Task to complete
Isolate every line in the records below with "script" in it.

Dataset extract
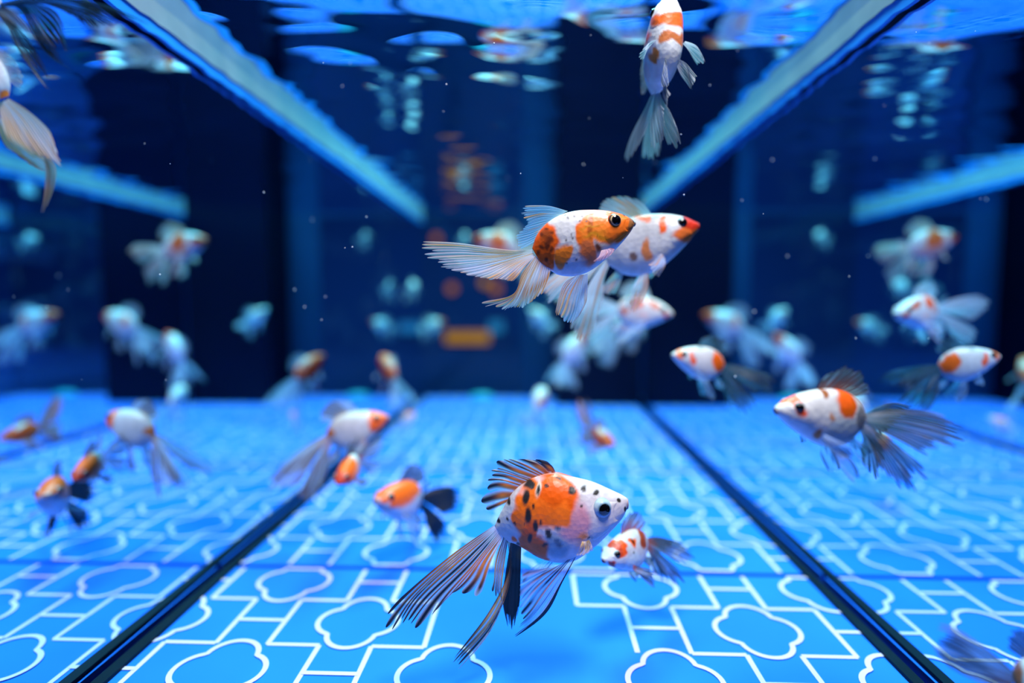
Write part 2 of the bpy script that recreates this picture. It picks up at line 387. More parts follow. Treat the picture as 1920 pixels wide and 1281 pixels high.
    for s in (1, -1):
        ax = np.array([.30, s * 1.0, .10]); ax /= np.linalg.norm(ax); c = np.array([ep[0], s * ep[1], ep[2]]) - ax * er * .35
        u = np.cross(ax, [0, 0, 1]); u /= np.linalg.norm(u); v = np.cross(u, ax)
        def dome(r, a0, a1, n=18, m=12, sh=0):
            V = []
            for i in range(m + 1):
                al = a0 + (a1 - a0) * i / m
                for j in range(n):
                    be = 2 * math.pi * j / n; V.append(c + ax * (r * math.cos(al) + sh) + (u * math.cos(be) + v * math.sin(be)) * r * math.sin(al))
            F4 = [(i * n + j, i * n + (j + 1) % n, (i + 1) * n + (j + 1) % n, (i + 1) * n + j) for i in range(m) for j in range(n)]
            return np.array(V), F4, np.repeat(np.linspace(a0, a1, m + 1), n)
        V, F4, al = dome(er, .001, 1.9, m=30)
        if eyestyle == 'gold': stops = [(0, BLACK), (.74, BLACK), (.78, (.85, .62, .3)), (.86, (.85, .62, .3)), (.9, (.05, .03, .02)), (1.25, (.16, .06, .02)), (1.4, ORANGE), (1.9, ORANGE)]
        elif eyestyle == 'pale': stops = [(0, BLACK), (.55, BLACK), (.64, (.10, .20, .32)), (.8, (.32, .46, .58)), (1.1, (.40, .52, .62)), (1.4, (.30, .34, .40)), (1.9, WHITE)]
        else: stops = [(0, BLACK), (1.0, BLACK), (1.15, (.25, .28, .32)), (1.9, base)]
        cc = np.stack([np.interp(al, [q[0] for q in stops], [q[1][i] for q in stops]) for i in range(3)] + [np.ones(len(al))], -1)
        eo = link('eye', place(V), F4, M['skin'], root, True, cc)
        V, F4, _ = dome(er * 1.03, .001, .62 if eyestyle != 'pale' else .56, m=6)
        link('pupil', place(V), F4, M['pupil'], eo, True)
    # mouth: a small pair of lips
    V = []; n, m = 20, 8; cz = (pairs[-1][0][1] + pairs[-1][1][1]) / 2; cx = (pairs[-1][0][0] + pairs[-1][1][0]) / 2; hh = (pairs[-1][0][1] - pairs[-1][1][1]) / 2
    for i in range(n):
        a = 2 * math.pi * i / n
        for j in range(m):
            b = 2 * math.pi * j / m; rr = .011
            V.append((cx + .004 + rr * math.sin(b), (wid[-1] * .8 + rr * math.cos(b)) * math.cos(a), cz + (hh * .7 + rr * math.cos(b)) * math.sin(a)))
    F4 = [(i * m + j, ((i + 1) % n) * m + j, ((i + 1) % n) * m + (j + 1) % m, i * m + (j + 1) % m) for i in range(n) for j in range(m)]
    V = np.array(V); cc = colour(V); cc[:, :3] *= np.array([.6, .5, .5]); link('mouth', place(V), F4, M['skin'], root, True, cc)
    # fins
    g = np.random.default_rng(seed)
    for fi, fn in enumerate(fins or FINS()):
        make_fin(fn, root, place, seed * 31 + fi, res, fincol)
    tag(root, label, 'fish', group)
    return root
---
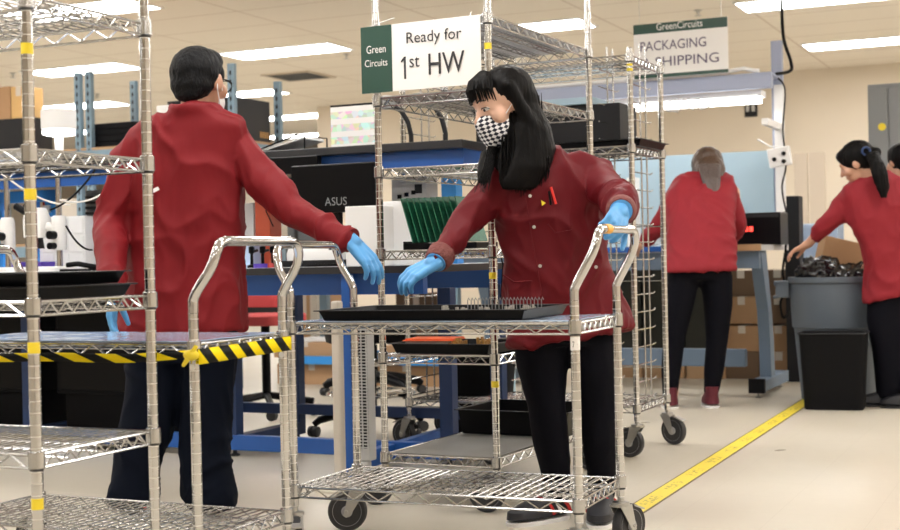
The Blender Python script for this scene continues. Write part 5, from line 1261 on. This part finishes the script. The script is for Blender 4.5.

Exercise response
Write part 2 of the bpy script that recreates this picture. It picks up at line 387. More parts follow. Treat the picture as 1920 pixels wide and 1281 pixels high.
The Blender Python script for this scene continues. Write part 5, from line 1261 on. This part finishes the script. The script is for Blender 4.5.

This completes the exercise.